A manhã do domingo subitamente ensolarado acabara de raiar, envolta no gostoso clima invernal renovado pelas chuvas, quando até os afazeres mais banais se sublimam na magia do momento presente. E eis que percebemos ele chegar, indo direto para um recanto na parede de tijolo. Trazia nos braços uma trouxinha de argila úmida, com a qual começou a modelar um pequeno círculo. Logo vimos que era o alicerce de uma nova casinha.
A destreza sob a qual o marimbondo manipulava o barro com as mandíbulas e ajuda das patinhas era impressionante. Fui logo atrás de um celular, pois aquilo merecia ser registrado. Quando voltei, ele havia sumido, mas a casinha estava lá, iniciada com uma delicada casquinha, em um círculo perfeito.

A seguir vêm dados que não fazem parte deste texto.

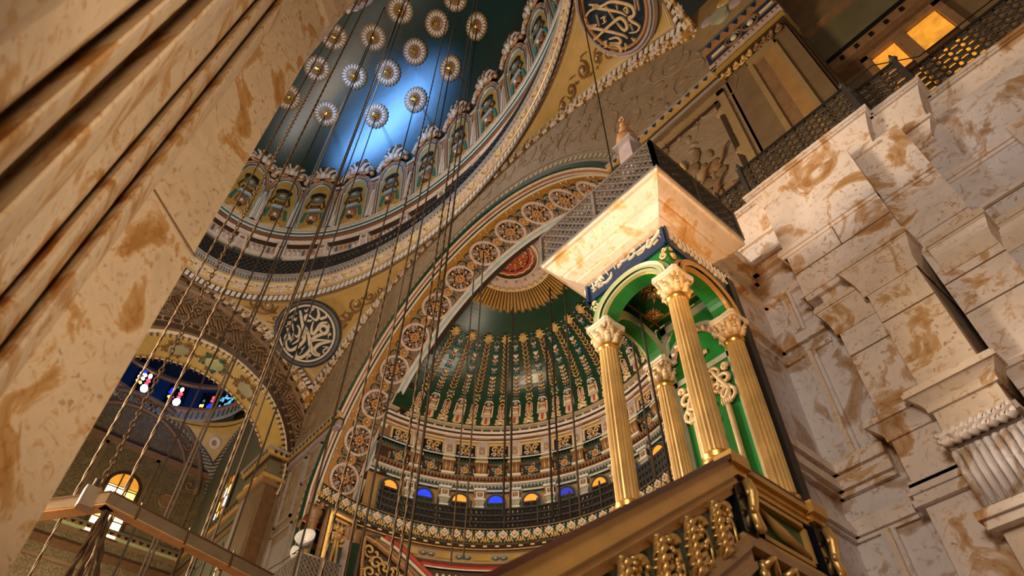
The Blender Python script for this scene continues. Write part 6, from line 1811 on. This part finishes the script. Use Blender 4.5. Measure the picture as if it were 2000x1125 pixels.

Logo retornou. E dessa vez, deu para ver mais de perto que havia no bico outra porção de argila. Imediatamente ele retomou o trabalho, numa espantosa sincronia, contorcendo-se em várias posições, concentradíssimo na feição do novo casulo, bem ao lado da porta do nosso depósito.
Sua absorção era tão intensa que não dava importância alguma à nossa presença, mesmo quando eu aproximava a câmera para captar mais de perto o notável acontecimento.
Em poucos minutos, a casinha estava pronta, parecendo um pote de cerâmica em miniatura, com uma pequena abertura em forma de gargalo, colado à parede. Aquele fenômeno, para mim divino, deixou-me encantado pelo resto do dia. A cena sempre voltava à lembrança com emocionada ternura. Ficava imaginando onde ele ia buscar aquela argila…, como sabia traçar um círculo tão perfeito e construir uma coisinha tão linda e delicada como aquela?
À noite, no aconchego da brisa junina, ouvindo o Adagio da Gran Partita de Mozart, concluí: Era Deus que estava ali presente, guiando aquela “obra”, mostrando-nos que o Universo é mesmo um só tecido, com inteligência própria, onipresente. O mesmo Deus que fez Mozart compor o adagio desta partita, tão belo como a casinha do marimbondo.